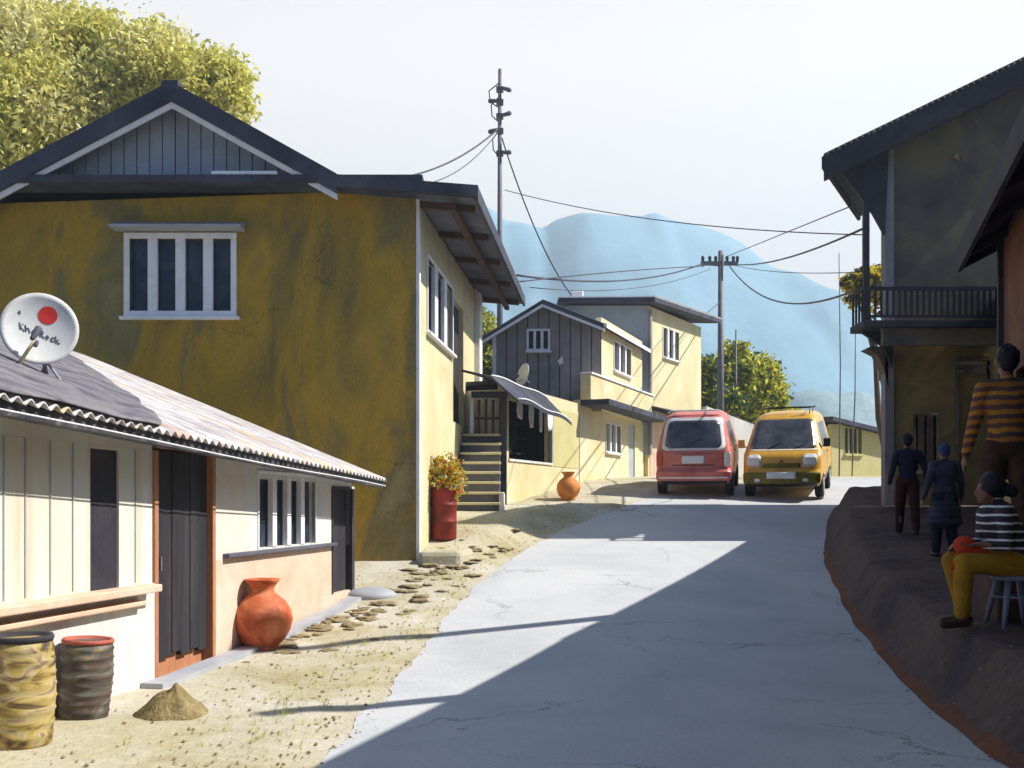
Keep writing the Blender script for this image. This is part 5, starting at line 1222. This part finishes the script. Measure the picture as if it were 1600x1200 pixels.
def standing(label, x, y, H, yaw, shirt, trouser, hair, stride=.12, arms=((-.18, .02), (.18, .02)), shoe=None, coat=0, cap=None, build_=1.0, dz=0, lean=0):
    z = gnd(x, y) + dz; t = thing('person', label, 'person', (x, y, z), yaw); k = H / 1.72; b = build_
    J = lambda a, c, z_: Vector((a * k, c * k + lean * z_ * k, z_ * k))
    body = MB(); sh = MB(); tr = MB(); so = MB()
    hipz, shz = .92, 1.42
    legs = {}
    for s_, st in ((-1, stride), (1, -stride)):
        hp = J(s_ * .09, 0, hipz); kn = J(s_ * .105, st * .45 + .03, .50); an = J(s_ * .11, st, .085 + (.03 if st < 0 else 0)); legs[s_] = (hp, kn, an)
        body.cap(hp, kn, .082 * k, .055 * k); body.cap(kn, an, .052 * k, .035 * k); body.cap(kn - Vector((0, .015, .1)), kn - Vector((0, .01, .22)), .042 * k, .034 * k)
        body.cap(an - Vector((0, .03, .03)) * k, an + Vector((0, .13, -.05)) * k, .036 * k, .032 * k)
        tr.cap(hp, kn, .104 * k * b, .082 * k * b); tr.cap(kn, an + Vector((0, 0, .03)), .082 * k * b, .066 * k)
        so = MB().cap(an - Vector((0, .035, .035)) * k, an + Vector((0, .13, -.052)) * k, .042 * k, .036 * k); solid(so, 'shoe', shoe or M['black_plastic'], t)
    body.ell(J(0, 0, .95), (.15 * k, .10 * k, .12 * k)); body.ell(J(0, 0, 1.12), (.13 * k, .085 * k, .16 * k)); body.ell(J(0, 0, 1.30), (.165 * k, .10 * k, .17 * k))
    body.cap(J(-.13, 0, shz - .01), J(.13, 0, shz - .01), .055 * k); body.cap(J(0, .0, 1.40), J(0, .02, 1.53), .052 * k, .05 * k)
    q = head(body, J(0, .03, 1.612), k, (0, 1, -.05))
    tr.ell(J(0, 0, .94), (.165 * k * b, .118 * k, .12 * k))
    sh.ell(J(0, 0, 1.00), (.158 * k * b, .115 * k, .13 * k)); sh.ell(J(0, 0, 1.14), (.15 * k * b, .108 * k, .17 * k)); sh.ell(J(0, 0, 1.30), (.185 * k * b, .12 * k, .17 * k)); sh.cap(J(-.14, 0, shz - .01), J(.14, 0, shz - .01), .068 * k); sh.cap(J(0, 0, 1.40), J(0, .01, 1.47), .064 * k, .058 * k)
    for s_, (ex, ey) in zip((-1, 1), arms):
        s0 = J(s_ * .18, 0, shz - .02); e = J(ex + s_ * .05, ey - .02, 1.13); w_ = J(ex + s_ * .09, ey + .06, .88)
        body.cap(s0, e, .048 * k, .038 * k); body.cap(e, w_, .037 * k, .025 * k); hand(body, w_, w_ - e, (0, -1 * s_, 0), k * 1.0, .35)
        sh.cap(s0, e, .064 * k * b, .053 * k); sh.cap(e, w_ + (e - w_) * .12, .052 * k, .040 * k)
    solid(body, 'body', M['skin'], t)
    solid(tr, 'trousers', trouser, t)
    if coat:
        for i in range(6):
            f = i / 5; sh.ell(J(0, 0, 1.0 - coat * f), ((.17 + .07 * f) * k * b, (.125 + .05 * f) * k, .10 * k))
    solid(sh, 'coat' if coat else 'shirt', shirt, t)
    hm = MB(); hairm(hm, q, k); solid(hm, 'hair', cap or hair, t, .01, 3)
    return t
standing('person in dark jacket and maroon trousers walking away by the balcony house', PX(1418, 15.6), 15.6, 1.55, R(-12), M['navy'], M['maroon'], M['hair'], .16, ((-.20, -.04), (.24, .03)))
standing('person in a long slate coat and blue cap standing behind the seated person', PX(1476, 13.6), 13.6, 1.50, R(8), M['coat'], M['navy'], M['hair'], .05, ((-.22, .02), (.22, .02)), coat=.46, cap=M['blue_cap'], build_=1.22)
mx, my = 4.33, 8.95
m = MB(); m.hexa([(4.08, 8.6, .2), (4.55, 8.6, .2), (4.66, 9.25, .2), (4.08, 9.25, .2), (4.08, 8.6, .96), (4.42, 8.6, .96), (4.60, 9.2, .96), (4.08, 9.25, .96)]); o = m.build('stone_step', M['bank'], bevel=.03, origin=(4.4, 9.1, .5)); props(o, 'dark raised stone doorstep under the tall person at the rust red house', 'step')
standing('tall person in an orange and brown striped shirt standing at the right edge', mx, my, 1.92, R(-8), M['stripe_or'], M['brown_cloth'], M['hair'], .14, ((-.19, .05), (.16, .0)), build_=1.05, dz=.96 - gnd(mx, my))
# seated person on the stool, seen from the side / behind, facing left
def seated():
    x, y = 3.94, 8.2; z = gnd(x, y); t = thing('person', 'seated person in black and white striped top and ochre trousers, hair in a bun', 'person', (x, y, z), 0)
    V = Vector; body = MB(); sh = MB(); tr = MB(); so = MB(); ZS = .43
    pel = V((.10, 0, ZS + .10)); ch = V((-.06, .0, ZS + .44)); nk = V((-.10, .0, ZS + .57)); hd = V((-.12, .0, ZS + .68))
    body.ell(pel, (.14, .16, .12)); body.cap(pel + V((0, 0, .05)), ch, .11, .12); body.cap(ch - V((0, .1, -.04)), ch + V((0, .1, .04)), .07); body.cap(ch + V((0, 0, .1)), hd - V((0, 0, .06)), .05, .045)
    q = head(body, hd, .98, (-.94, .25, -.15))
    sh.ell(pel + V((.0, 0, .03)), (.155, .18, .12)); sh.cap(pel + V((0, 0, .08)), ch, .145, .15); sh.ell(ch + V((.02, 0, 0)), (.135, .19, .15)); sh.cap(ch - V((0, .13, -.05)), ch + V((0, .13, .05)), .075); sh.cap(ch + V((0, 0, .09)), ch + V((-.01, 0, .15)), .062, .055)
    for s_ in (-1, 1):
        hp = pel + V((-.02, s_ * .09, -.02)); kn = V((-.37, s_ * .11, ZS + .10)); an = V((-.33 + .05 * s_, s_ * .10, .09)); toe = an + V((-.15, s_ * .02, -.055))
        body.cap(hp, kn, .085, .058); body.cap(kn, an, .055, .036); body.cap(an + V((.03, 0, -.03)), toe, .036, .03)
        tr.cap(hp + V((.02, 0, 0)), kn, .115, .082); tr.cap(kn, an + V((0, 0, .04)), .082, .062); solid(MB().cap(an + V((.035, 0, -.035)), toe, .042, .035), 'shoe', M['brown_cloth'], t)
        s0 = ch + V((-.02, s_ * .17, .05)); e = V((-.08, s_ * .21, ZS + .24)); w_ = V((-.27, s_ * .13, ZS + .24))
        body.cap(s0, e, .046, .038); body.cap(e, w_, .036, .025); hand(body, w_, (-1, -s_ * .2, -.15), (0, s_, 0), 1, .4)
        sh.cap(s0, e, .064, .052); sh.cap(e, w_ + V((.05, 0, 0)), .052, .038)
    tr.ell(pel + V((.02, 0, -.02)), (.17, .20, .13))
    solid(body, 'body', M['skin'], t); solid(tr, 'trousers', M['ochre'], t); solid(sh, 'striped_top', M['stripe_bw'], t)
    hm = MB(); hairm(hm, q, 1.12); hm.cap(q(0, -.10, -.01), q(0, -.17, -.045), .05, .052); solid(hm, 'hair', M['hair'], t, .01, 3)
    # red cloth held on the lap
    m = MB(); m.ell((x - .33, y - .03, z + ZS + .23), (.085, .11, .075)); m.cap((x - .40, y - .10, z + ZS + .17), (x - .22, y - .12, z + ZS + .19), .03, .035); m.cap((x - .40, y - .10, z + ZS + .17), (x - .45, y - .1, z + ZS + .05), .028, .02)
    o = m.build('red_cloth', M['red_cloth'], origin=(x - .33, y, z + ZS + .2)); r_ = o.modifiers.new('union', 'REMESH'); r_.mode = 'VOXEL'; r_.voxel_size = .01; r_.use_smooth_shade = True
    props(o, 'bright red cloth bundle held on the lap of the seated person', 'cloth')
    st = thing('stool', 'blue grey plastic stool under the seated person', 'stool', (x + .08, y, z))
    m = MB(); m.lathe([(.02, ZS - .05), (.17, ZS - .05), (.18, ZS - .03), (.165, ZS - .008), (.02, ZS - .012)], (x + .08, y, z), 28); m.build('seat', M['stool'], st)
    for a in (45, 135, 225, 315):
        c_, s_ = math.cos(R(a)), math.sin(R(a)); m = MB(); m.tube([(x + .08 + .12 * c_, y + .12 * s_, z + ZS - .045), (x + .08 + .23 * c_, y + .23 * s_, z - .01)], [.03, .018], 8); m.build('leg', M['stool'], st)
    m = MB(); m.tube([(x + .08 + .165 * math.cos(R(a)), y + .165 * math.sin(R(a)), z + .25) for a in (45, 90, 135, 180, 225, 270, 315, 360, 405)], .010, 6); m.build('stretcher', M['stool'], st)
seated()

# ---------------------------------------------------------------- light, sky, haze, camera
SUN_EL, SUN_AZ = 45.0, math.atan2(-.02, 1.0)       # direction to the sun, from +X towards -Y
sd = Vector((math.cos(R(SUN_EL)) * math.cos(SUN_AZ), math.cos(R(SUN_EL)) * math.sin(SUN_AZ), math.sin(R(SUN_EL))))
ld_ = bpy.data.lights.new('sun', 'SUN'); ld_.energy = 5.0; ld_.angle = R(.5); ld_.color = (1, .935, .84)
lo = bpy.data.objects.new('sun', ld_); link(lo); lo.rotation_euler = (-sd).to_track_quat('-Z', 'Y').to_euler(); lo.location = (20, 0, 30)
w = bpy.data.worlds.new('World'); sc.world = w; w.use_nodes = True; t = w.node_tree
for n_ in list(t.nodes): t.nodes.remove(n_)
out = t.nodes.new('ShaderNodeOutputWorld'); sky = t.nodes.new('ShaderNodeTexSky'); sky.sky_type = 'NISHITA'; sky.sun_disc = False
sky.sun_elevation = R(SUN_EL); sky.sun_rotation = math.pi / 2 - SUN_AZ; sky.air_density = 1.0; sky.dust_density = 1.0; sky.ozone_density = 3.0
b1 = t.nodes.new('ShaderNodeBackground'); b1.inputs[1].default_value = .05; tint = t.nodes.new('ShaderNodeVectorMath'); tint.operation = 'MULTIPLY'; tint.inputs[1].default_value = (.42, .66, 1.0)
t.links.new(sky.outputs[0], tint.inputs[0]); t.links.new(tint.outputs[0], b1.inputs[0])
b2 = t.nodes.new('ShaderNodeBackground'); b2.inputs[0].default_value = (.63, .575, .55, 1); b2.inputs[1].default_value = 1.0   # thin bright cloud low in the sky
tc = t.nodes.new('ShaderNodeTexCoord'); sp = t.nodes.new('ShaderNodeSeparateXYZ'); t.links.new(tc.outputs['Generated'], sp.inputs[0])
nz = t.nodes.new('ShaderNodeTexNoise'); nz.inputs['Scale'].default_value = 2.5; nz.inputs['Detail'].default_value = 4; t.links.new(tc.outputs['Generated'], nz.inputs['Vector'])
ad = t.nodes.new('ShaderNodeMath'); ad.operation = 'MULTIPLY_ADD'; ad.inputs[1].default_value = .10; t.links.new(nz.outputs['Fac'], ad.inputs[0]); t.links.new(sp.outputs[2], ad.inputs[2])
mr = t.nodes.new('ShaderNodeMapRange'); mr.interpolation_type = 'SMOOTHSTEP'
for i, v in ((1, .42), (2, .80), (3, 1.0), (4, .04)): mr.inputs[i].default_value = v
t.links.new(ad.outputs[0], mr.inputs[0])
mr2 = t.nodes.new('ShaderNodeMapRange'); mr2.interpolation_type = 'SMOOTHSTEP'      # the bright cloud bank lies ahead, blue sky behind
for i, v in ((1, .30), (2, .78), (3, .0), (4, 1)): mr2.inputs[i].default_value = v
t.links.new(sp.outputs[1], mr2.inputs[0]); mu = t.nodes.new('ShaderNodeMath'); mu.operation = 'MULTIPLY'; t.links.new(mr.outputs[0], mu.inputs[0]); t.links.new(mr2.outputs[0], mu.inputs[1])
mx_ = t.nodes.new('ShaderNodeMixShader'); t.links.new(mu.outputs[0], mx_.inputs[0]); t.links.new(b1.outputs[0], mx_.inputs[1]); t.links.new(b2.outputs[0], mx_.inputs[2]); t.links.new(mx_.outputs[0], out.inputs[0])

HAZE = .0015
if HAZE:
    m, tt, b = nt('air'); tt.nodes.remove(b); pv = tt.nodes.new('ShaderNodeVolumePrincipled'); pv.inputs['Color'].default_value = (.70, .88, 1.0, 1); pv.inputs['Density'].default_value = HAZE; pv.inputs['Anisotropy'].default_value = .2
    tt.links.new(pv.outputs[0], tt.nodes['Material Output'].inputs['Volume'])
    o = MB().box((-900, -60, -60), (1100, 800, 222)).build('haze', m); props(o, kind='stuff')

cam = bpy.data.cameras.new('camera'); co = bpy.data.objects.new('camera', cam); link(co); sc.camera = co
co.location = (0, 0, ZC); co.rotation_euler = (R(90), 0, 0)
cam.sensor_width = 36; cam.lens = 36 * F / 1600; cam.shift_y = (HZ - 600) / 1600; cam.clip_end = 3000; cam.clip_start = .05
sc.view_settings.view_transform = 'Standard'; sc.view_settings.look = 'None'; sc.view_settings.gamma = 1; sc.view_settings.exposure = 1.12; sc.view_settings.use_curve_mapping = False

================================

• [STATED EXERCISE] Pick out and copy the lines of the material that include the word "bank".

• [OUTPUT FOR THIS EXERCISE]
m = MB(); m.hexa([(4.08, 8.6, .2), (4.55, 8.6, .2), (4.66, 9.25, .2), (4.08, 9.25, .2), (4.08, 8.6, .96), (4.42, 8.6, .96), (4.60, 9.2, .96), (4.08, 9.25, .96)]); o = m.build('stone_step', M['bank'], bevel=.03, origin=(4.4, 9.1, .5)); props(o, 'dark raised stone doorstep under the tall person at the rust red house', 'step')
mr2 = t.nodes.new('ShaderNodeMapRange'); mr2.interpolation_type = 'SMOOTHSTEP'      # the bright cloud bank lies ahead, blue sky behind